Entries with scene source code
▽

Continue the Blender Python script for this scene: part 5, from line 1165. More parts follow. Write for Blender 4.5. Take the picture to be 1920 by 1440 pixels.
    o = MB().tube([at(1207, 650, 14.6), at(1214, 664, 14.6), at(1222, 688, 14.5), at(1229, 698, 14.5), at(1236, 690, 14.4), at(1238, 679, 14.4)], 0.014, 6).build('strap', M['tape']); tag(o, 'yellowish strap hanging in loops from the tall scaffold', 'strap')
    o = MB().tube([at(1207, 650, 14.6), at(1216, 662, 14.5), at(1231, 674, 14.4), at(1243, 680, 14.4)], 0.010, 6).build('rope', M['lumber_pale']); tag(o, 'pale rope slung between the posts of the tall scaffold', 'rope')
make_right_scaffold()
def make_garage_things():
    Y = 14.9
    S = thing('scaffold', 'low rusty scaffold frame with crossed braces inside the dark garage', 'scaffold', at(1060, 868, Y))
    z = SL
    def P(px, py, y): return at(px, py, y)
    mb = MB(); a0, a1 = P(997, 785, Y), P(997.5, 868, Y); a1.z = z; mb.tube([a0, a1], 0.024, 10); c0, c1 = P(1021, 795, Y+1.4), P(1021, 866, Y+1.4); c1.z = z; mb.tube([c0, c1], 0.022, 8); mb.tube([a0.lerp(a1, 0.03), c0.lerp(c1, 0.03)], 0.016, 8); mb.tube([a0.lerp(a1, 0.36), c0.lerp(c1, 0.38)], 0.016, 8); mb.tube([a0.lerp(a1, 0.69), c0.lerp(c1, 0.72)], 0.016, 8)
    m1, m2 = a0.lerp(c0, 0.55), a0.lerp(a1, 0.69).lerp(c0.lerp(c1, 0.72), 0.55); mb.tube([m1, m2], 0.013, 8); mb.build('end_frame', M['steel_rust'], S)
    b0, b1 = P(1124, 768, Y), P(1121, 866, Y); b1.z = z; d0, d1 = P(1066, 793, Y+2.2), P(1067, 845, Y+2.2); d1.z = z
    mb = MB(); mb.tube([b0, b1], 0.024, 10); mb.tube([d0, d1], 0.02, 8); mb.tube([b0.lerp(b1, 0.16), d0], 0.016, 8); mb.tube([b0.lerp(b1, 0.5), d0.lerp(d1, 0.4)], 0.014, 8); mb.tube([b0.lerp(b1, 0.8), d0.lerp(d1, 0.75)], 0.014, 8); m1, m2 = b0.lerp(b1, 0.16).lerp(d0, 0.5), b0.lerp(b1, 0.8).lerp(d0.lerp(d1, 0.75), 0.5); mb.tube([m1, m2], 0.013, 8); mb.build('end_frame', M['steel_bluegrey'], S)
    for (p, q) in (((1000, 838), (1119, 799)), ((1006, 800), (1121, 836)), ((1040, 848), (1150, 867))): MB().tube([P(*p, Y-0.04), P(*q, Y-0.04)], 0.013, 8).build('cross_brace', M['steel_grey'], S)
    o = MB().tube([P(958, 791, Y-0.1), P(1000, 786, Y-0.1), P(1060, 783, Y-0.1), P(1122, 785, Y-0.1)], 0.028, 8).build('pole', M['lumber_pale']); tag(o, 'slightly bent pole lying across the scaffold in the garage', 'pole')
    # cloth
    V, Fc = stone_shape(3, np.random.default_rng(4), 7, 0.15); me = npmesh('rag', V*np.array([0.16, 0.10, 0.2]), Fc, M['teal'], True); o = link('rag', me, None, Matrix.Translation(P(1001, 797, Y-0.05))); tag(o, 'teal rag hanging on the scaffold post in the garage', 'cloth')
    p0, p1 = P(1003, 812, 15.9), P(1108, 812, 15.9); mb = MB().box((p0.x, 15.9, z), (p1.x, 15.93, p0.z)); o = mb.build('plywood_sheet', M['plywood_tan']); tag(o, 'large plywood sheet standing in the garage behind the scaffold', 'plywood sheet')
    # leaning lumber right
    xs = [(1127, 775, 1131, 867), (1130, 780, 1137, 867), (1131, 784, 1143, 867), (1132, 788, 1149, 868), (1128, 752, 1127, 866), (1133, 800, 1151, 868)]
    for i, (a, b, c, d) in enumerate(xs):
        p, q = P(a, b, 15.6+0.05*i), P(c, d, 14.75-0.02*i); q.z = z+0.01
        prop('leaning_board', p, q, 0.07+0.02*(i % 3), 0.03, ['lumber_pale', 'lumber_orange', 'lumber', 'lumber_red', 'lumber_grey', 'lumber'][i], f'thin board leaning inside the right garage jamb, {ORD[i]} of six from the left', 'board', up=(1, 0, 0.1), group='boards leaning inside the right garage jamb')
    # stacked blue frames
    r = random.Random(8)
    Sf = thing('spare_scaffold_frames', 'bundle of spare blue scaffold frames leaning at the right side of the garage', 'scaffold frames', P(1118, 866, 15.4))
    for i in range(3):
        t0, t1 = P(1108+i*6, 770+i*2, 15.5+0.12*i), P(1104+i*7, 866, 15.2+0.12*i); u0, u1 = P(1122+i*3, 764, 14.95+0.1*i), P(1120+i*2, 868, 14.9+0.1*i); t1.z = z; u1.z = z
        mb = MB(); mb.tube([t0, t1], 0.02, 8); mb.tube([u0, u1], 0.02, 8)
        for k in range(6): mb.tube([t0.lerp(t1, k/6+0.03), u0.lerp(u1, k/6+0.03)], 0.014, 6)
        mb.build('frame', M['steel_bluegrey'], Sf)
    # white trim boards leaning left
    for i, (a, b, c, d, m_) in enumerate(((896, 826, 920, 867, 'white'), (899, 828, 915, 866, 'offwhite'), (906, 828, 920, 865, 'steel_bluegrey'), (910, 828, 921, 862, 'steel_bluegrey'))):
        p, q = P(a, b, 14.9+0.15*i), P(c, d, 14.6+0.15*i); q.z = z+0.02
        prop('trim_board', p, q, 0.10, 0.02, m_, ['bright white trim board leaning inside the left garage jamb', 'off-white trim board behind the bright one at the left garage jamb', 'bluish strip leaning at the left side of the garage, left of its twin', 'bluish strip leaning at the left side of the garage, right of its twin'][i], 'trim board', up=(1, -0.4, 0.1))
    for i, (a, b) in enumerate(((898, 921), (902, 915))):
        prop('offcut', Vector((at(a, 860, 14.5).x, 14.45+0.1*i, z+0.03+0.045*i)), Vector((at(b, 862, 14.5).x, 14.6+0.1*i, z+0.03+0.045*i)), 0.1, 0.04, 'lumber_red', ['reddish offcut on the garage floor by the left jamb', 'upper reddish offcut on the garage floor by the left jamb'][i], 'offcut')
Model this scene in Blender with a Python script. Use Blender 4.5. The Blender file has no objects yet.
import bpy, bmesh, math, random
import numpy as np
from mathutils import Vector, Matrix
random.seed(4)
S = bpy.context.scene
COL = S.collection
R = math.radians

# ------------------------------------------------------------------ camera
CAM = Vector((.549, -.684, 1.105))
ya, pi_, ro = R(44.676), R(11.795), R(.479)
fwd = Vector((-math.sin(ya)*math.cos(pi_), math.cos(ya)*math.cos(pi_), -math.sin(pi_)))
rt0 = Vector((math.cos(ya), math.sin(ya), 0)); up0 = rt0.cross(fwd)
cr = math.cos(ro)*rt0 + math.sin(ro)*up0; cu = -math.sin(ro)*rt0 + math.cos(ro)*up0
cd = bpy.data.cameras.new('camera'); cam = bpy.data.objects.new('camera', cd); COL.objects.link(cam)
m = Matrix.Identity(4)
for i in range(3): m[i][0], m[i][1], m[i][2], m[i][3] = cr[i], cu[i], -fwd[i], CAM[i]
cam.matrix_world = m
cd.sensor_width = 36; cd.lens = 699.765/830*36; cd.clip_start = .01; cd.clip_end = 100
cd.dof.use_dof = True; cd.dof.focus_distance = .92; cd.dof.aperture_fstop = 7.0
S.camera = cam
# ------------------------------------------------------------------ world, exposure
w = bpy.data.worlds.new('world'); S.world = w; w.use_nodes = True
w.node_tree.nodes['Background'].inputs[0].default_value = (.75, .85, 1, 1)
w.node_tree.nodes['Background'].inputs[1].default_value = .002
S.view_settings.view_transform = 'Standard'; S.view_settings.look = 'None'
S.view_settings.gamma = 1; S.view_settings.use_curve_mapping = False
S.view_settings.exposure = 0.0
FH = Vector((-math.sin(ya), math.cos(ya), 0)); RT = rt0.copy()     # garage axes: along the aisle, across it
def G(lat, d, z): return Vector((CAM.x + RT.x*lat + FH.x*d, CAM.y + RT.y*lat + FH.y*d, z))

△

* [INSTRUCTION]: Check each line of the records for the string "from" and state how many lines contain it. Give only the number.

* [EXPECTED ANSWER]: 4